**PROMPT**
Your task is to quote exactly the run of lines that starts at the line containing "mr = N('ShaderNodeMapRange');" and ends at the line containing "fl = link('floor', bm, fm);", including both.

### DATA PROVIDED ###

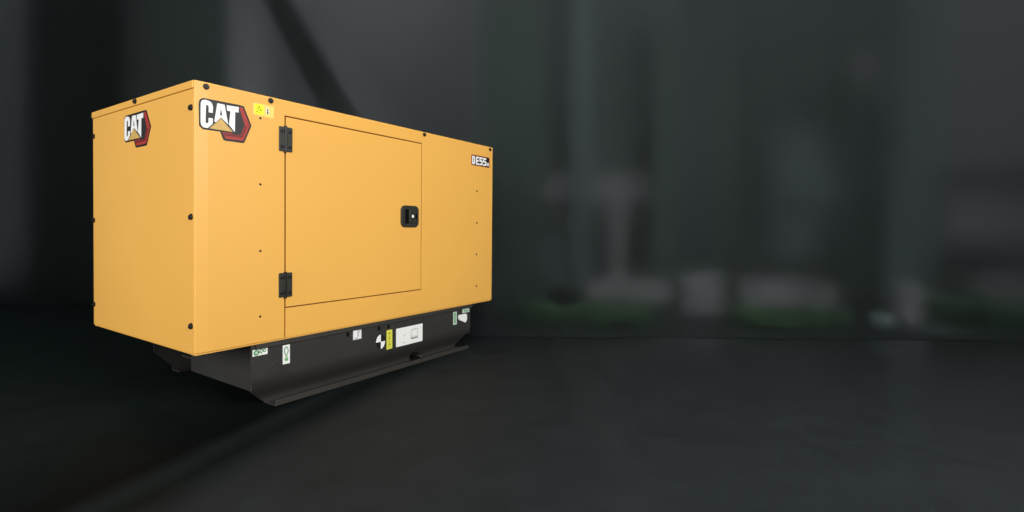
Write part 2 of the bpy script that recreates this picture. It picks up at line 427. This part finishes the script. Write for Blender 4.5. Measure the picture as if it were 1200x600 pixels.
decal('lifting_label', skidf, [
    ([(1.9276, -.0385), (2.0110, -.0385), (2.0135, -.0690), (1.9280, -.0690)], 'lmint', 0),
    (ringpts(1.9560, -.0545, .010, .004, 0, 350), 'lgreen', 1), (rrect(1.9680, 1.9960, -.0600, -.0520, .002), 'lgreen', 1)], root,
    'wide mint green label at the far end')
bm = bmesh.new()
prism(bm, skidf, catmull([(1.8763, -.0790), (1.9200, -.0760), (1.9651, -.0790), (1.9712, -.1220), (1.9500, -.1430), (1.9250, -.1320), (1.8800, -.1130)], 4), 0, .014)
link('fuel_cap', bm, M['lwhite'], root, bevel=.004, seg=3)['label'] = 'rounded white cap at the far end'
fin()

# ------------------------------------------------------------------ the room, in a frame square to the view
RZ = YAW-R(90)
def room(x, d, h):   # x right, d ahead, h above floor
    v = CAM + RT0*x + Vector((math.cos(YAW), math.sin(YAW), 0))*d
    return (v.x, v.y, G+h)
def thing_box(name, x0, x1, d0, d1, h0, h1, m, label, cat, bevel=.01, lean=0, rot=0, group=None, kind=None):
    bm = bmesh.new(); box(bm, -(x1-x0)/2, (x1-x0)/2, -(d1-d0)/2, (d1-d0)/2, 0, h1-h0)
    if lean:
        for v in bm.verts: v.co.x += lean*v.co.z
    o = link(name, bm, m, None, bevel=bevel)
    o.location = room((x0+x1)/2, (d0+d1)/2, h0); o.rotation_euler = (0, 0, RZ+rot)
    tag(o, label, cat, group, kind)
    return o

# floor: polished dark stone with a darker field on the left, divided along a soft diagonal inlay
fm = bpy.data.materials.new('polished_stone_floor'); fm.use_nodes = True
nt = fm.node_tree; b = nt.nodes['Principled BSDF']; N = nt.nodes.new; K = nt.links.new
tc = N('ShaderNodeTexCoord'); sx = N('ShaderNodeSeparateXYZ'); K(tc.outputs['Object'], sx.inputs[0])
# signed distance across the inlay
A0 = Vector((-.20, .15, 0)); 
def math_(op, a, b_=None, c=None):
    n = N('ShaderNodeMath'); n.operation = op
    for i, v in enumerate((a, b_, c)):
        if v is None: continue
        if isinstance(v, (int, float)): n.inputs[i].default_value = v
        else: K(v, n.inputs[i])
    return n.outputs[0]
INX, IND = 0.0, 0.0
no = N('ShaderNodeTexNoise'); no.inputs['Scale'].default_value = .9; no.inputs['Detail'].default_value = 3; K(tc.outputs['Object'], no.inputs['Vector'])
no2 = N('ShaderNodeTexNoise'); no2.inputs['Scale'].default_value = 5; no2.inputs['Detail'].default_value = 5; K(tc.outputs['Object'], no2.inputs['Vector'])
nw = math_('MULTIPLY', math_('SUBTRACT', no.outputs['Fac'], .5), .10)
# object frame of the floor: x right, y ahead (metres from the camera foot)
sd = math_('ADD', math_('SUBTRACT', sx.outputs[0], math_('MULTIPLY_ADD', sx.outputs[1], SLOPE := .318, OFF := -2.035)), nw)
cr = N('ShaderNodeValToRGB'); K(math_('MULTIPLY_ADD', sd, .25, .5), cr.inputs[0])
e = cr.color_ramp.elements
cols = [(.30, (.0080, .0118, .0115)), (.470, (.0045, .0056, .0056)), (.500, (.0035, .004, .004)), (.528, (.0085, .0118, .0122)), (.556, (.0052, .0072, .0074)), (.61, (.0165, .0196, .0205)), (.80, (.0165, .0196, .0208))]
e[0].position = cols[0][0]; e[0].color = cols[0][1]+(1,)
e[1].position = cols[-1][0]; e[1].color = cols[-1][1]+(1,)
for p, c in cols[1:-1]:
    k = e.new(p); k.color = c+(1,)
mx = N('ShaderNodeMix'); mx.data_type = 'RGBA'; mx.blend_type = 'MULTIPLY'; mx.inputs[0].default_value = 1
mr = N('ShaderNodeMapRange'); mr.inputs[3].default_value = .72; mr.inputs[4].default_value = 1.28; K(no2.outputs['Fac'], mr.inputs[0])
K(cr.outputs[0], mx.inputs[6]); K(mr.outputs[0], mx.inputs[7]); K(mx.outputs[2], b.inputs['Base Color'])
# the right hand field is honed to a higher polish than the matt stone around the generator
def ramp01(lo, hi, a_, b_):
    n_ = N('ShaderNodeMapRange'); n_.interpolation_type = 'SMOOTHSTEP'
    n_.inputs[1].default_value = lo; n_.inputs[2].default_value = hi; n_.inputs[3].default_value = a_; n_.inputs[4].default_value = b_
    K(sx.outputs[0], n_.inputs[0]); return n_.outputs[0]
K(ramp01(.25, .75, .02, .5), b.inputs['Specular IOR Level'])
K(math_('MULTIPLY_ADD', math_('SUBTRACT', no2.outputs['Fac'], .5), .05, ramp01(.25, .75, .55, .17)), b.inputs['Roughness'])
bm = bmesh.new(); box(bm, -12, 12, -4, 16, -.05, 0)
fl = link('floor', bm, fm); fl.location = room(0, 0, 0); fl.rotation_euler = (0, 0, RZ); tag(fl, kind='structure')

lf = mat('floor_dimming_dark', (.015, .018, .018, 1), .6, .1, var=.2, vscale=2)
bm = bmesh.new(); box(bm, -.30, 12, 4.43, 16, .0002, .006)  # dark sheet added over the floor to dull its lit tone behind the glass
lfo = link('floor_dimming_sheet', bm, lf); lfo.location = room(0, 0, 0); lfo.rotation_euler = (0, 0, RZ); tag(lfo, kind='structure')
# rough smoked glass, added in front of the background to imitate lens blur
gm = bpy.data.materials.new('frosted_smoked_glass'); gm.use_nodes = True
nt = gm.node_tree; b = nt.nodes['Principled BSDF']
b.inputs['Base Color'].default_value = (.80, .84, .84, 1); b.inputs['Transmission Weight'].default_value = 1
b.inputs['Roughness'].default_value = .66; b.inputs['IOR'].default_value = 1.09; b.inputs['Specular IOR Level'].default_value = .3
n = nt.nodes.new('ShaderNodeTexNoise'); n.inputs['Scale'].default_value = 1.2
mr = nt.nodes.new('ShaderNodeMapRange'); mr.inputs[3].default_value = .63; mr.inputs[4].default_value = .70
nt.links.new(n.outputs['Fac'], mr.inputs[0]); nt.links.new(mr.outputs[0], b.inputs['Roughness'])
thing_box('blur_glass', -.36, 8.0, 4.40, 4.42, 0, 7.0, gm, 'wide frosted smoked glass added to blur the background right of the generator', 'glass partition', bevel=0)
thing_box('blur_glass', -9.0, -.36, 5.90, 5.92, 0, 7.0, gm, 'frosted smoked glass added to blur the background behind the generator', 'glass partition', bevel=0)

wall = mat('grey_plaster', (.20, .195, .21, 1), .8, .2, var=.12, vscale=.8)
dark = mat('black_lacquer', (.006, .0065, .007, 1), .6, .2, var=.1)
slate = mat('slate_blue_panel', (.045, .062, .070, 1), .7, .2, var=.1)
gpil = mat('grey_green_panel', (.046, .054, .053, 1), .7, .2, var=.15, vscale=1.5)
pale = mat('pale_render', (.34, .34, .37, 1), .7, .2, var=.08)
leaf = mat('hedge_leaf', (.030, .072, .032, 1), .8, .1, var=.4, vscale=5, col2=(.052, .100, .052, 1))
# back wall and wing
thing_box('back_wall', -14, 12, 9.0, 9.2, 0, 7, wall, 'plain grey wall far behind the frosted glass', 'wall', bevel=0)

def panel(nm, x0, x1, d, h0, h1, m, label, cat, th=.12, lean=0):
    return thing_box(nm, x0, x1, d, d+th, h0, h1, m, label, cat, .01, lean)
FX = 599.73
def X(px, d): return (px-600)/FX*d
def Hh(py, d): return .936+(267.7-py)/FX*d
def pp(nm, px0, px1, py0, py1, d, m, label, cat, th=.12, lean=0):
    return panel(nm, X(px0, d), X(px1, d), d, max(0, Hh(py1, d)), Hh(py0, d), m, label, cat, th, lean)
# left side, behind the far glass
pp('pillar', 32, 118, -150, 480, 6.7, dark, 'black pillar at the left edge behind frosted glass', 'pillar', .3)
pp('wall_panel', 118, 268, -150, 480, 7.4, gpil, 'dark grey green wall panel right of the black pillar', 'wall panel')
pp('wall_panel', 268, 318, -150, 480, 7.2, wall, 'grey panel left of the slanting brace above the generator roof', 'wall panel')
# slanting black brace: from (310,0) to (395,130)
d = 6.55
bm = bmesh.new()
pts = [(X(274, d), Hh(-60, d)), (X(304, d), Hh(-60, d)), (X(446, d), Hh(190, d)), (X(410, d), Hh(190, d))]
def fr(a, b_, t): return Vector((a, -t, b_))
prism(bm, fr, pts, -.08, .08)
o = link('slanting_brace', bm, dark); o.location = room(0, d, 0); o.rotation_euler = (0, 0, RZ)
tag(o, 'black slanting brace seen above the generator roof', 'brace')
# right side: the far lobby wall with its panels, windows and columns, all within two metres of the glass
def mm(nm, v, tint=(1, 1, 1)): return mat(nm, (v*tint[0], v*tint[1], v*tint[2], 1), .75, .2, var=.18, vscale=1.3)
w_dark = mm('deep_green_grey_panel', .028, (.68, 1.12, 1.0)); w_mid = mm('slate_grey_panel', .070, (.80, 1, 1.04))
w_lite = mm('warm_grey_panel', .135, (1, .98, 1.02)); w_pale = mm('pale_grey_glazing', .150, (1, .98, 1.04))
w_base = mm('lobby_wall_paint', .060, (.82, 1.04, 1.0))
pp('lobby_wall', 560, 1900, -400, 600, 6.5, w_base, 'grey lobby wall seen through the right hand glass', 'wall')
rows = [
 ('pillar', 668, 694, -150, 600, 6.1, w_mid, 'slim grey pillar behind the long dark hedge'),
 ('pillar', 716, 732, 240, 600, 6.0, w_lite, 'slim pale pillar under the canopy band'),
 ('window', 610, 662, 276, 336, 6.2, w_mid, 'grey window under the left of the canopy band'),
 ('window', 806, 822, 40, 300, 6.2, w_mid, 'tall narrow grey window beside the dark green pillar'),
 ('window', 906, 980, 196, 232, 6.0, w_mid, 'pale wide window between two dark pillars'),
 ('window', 1110, 1180, 226, 280, 5.9, w_pale, 'pale window under the thin dark rail'),
 ('pillar', 556, 640, -150, 600, 5.9, w_dark, 'broad grey pillar directly right of the generator'),
 ('pillar', 764, 800, 20, 600, 5.8, w_dark, 'dark green pillar in the middle of the glass wall'),
 ('pillar', 826, 858, -150, 345, 6.1, w_dark, 'dark green hanging pillar left of the hedge'),
 ('pillar', 884, 902, -150, 330, 6.2, w_dark, 'slim dark green strip above the hedge'),
 ('pillar', 1038, 1090, -150, 600, 5.6, w_mid, 'leaning slate pillar near the right edge'),
 ('pillar', 984, 1030, 90, 600, 6.0, w_dark, 'dark pillar behind the round planter'),
 ('wall_panel', 640, 762, -150, 196, 6.3, w_dark, 'tall dark panel above the pale canopy band'),
 ('canopy_band', 600, 790, 205, 238, 6.25, w_lite, 'pale horizontal canopy band right of the generator'),
 ('beam', 600, 764, 252, 268, 6.2, w_dark, 'dark horizontal beam below the pale canopy band'),
 ('rail', 1098, 1900, 196, 206, 5.8, w_dark, 'thin dark rail across the right edge panel'),
 ('wall_panel', 1094, 1900, -150, 290, 6.2, w_lite, 'large pale panel filling the right edge'),
 ('wall_panel', 1000, 1036, 60, 280, 6.2, w_lite, 'pale wedge panel left of the leaning slate pillar'),
 ('wall_panel', 802, 1000, -300, 140, 6.4, w_dark, 'broad dark sheet added to tone down the bright wall between the dark pillars'),  # added sheet, dark to offset the lamp's brightening high on the wall
 ('wall_panel', 905, 975, 150, 300, 6.3, w_mid, 'slate panel between the two dark strips'),
 ('window', 690, 788, 326, 352, 5.6, w_lite, 'wide pale window above the dark hedge'),
 ('window', 872, 938, 326, 364, 5.6, w_pale, 'pale window above the green hedge'),
 ('window', 944, 980, 332, 364, 5.7, w_lite, 'small pale window right of the wider pale one'),
 ('window', 1146, 1400, 316, 352, 5.7, w_lite, 'pale window behind the shrub at the right edge'),
 ('pale_column', 803, 846, 318, 600, 5.7, w_pale, 'pale column between the two hedges'),
 ('pale_column', 1056, 1086, 330, 600, 5.1, w_pale, 'pale column beside the round planter'),
]
for nm, a, b_, c, e_, dd, m_, lb in rows:
    ob = pp(nm, a, b_, c, e_, dd, m_, lb, nm.replace('_', ' '), .1, lean=.05 if 'leaning slate pillar near' in lb else 0)
    if nm in ('pillar', 'window', 'wall_panel', 'pale_column'): ob['group'] = nm.replace('_', ' ')+'s seen through the frosted glass'
pp('bench', 1086, 1136, 384, 420, 4.75, w_mid, 'low pale bench at the right', 'bench', .3)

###

**THE OUTPUT**
mr = N('ShaderNodeMapRange'); mr.inputs[3].default_value = .72; mr.inputs[4].default_value = 1.28; K(no2.outputs['Fac'], mr.inputs[0])
K(cr.outputs[0], mx.inputs[6]); K(mr.outputs[0], mx.inputs[7]); K(mx.outputs[2], b.inputs['Base Color'])
# the right hand field is honed to a higher polish than the matt stone around the generator
def ramp01(lo, hi, a_, b_):
    n_ = N('ShaderNodeMapRange'); n_.interpolation_type = 'SMOOTHSTEP'
    n_.inputs[1].default_value = lo; n_.inputs[2].default_value = hi; n_.inputs[3].default_value = a_; n_.inputs[4].default_value = b_
    K(sx.outputs[0], n_.inputs[0]); return n_.outputs[0]
K(ramp01(.25, .75, .02, .5), b.inputs['Specular IOR Level'])
K(math_('MULTIPLY_ADD', math_('SUBTRACT', no2.outputs['Fac'], .5), .05, ramp01(.25, .75, .55, .17)), b.inputs['Roughness'])
bm = bmesh.new(); box(bm, -12, 12, -4, 16, -.05, 0)
fl = link('floor', bm, fm); fl.location = room(0, 0, 0); fl.rotation_euler = (0, 0, RZ); tag(fl, kind='structure')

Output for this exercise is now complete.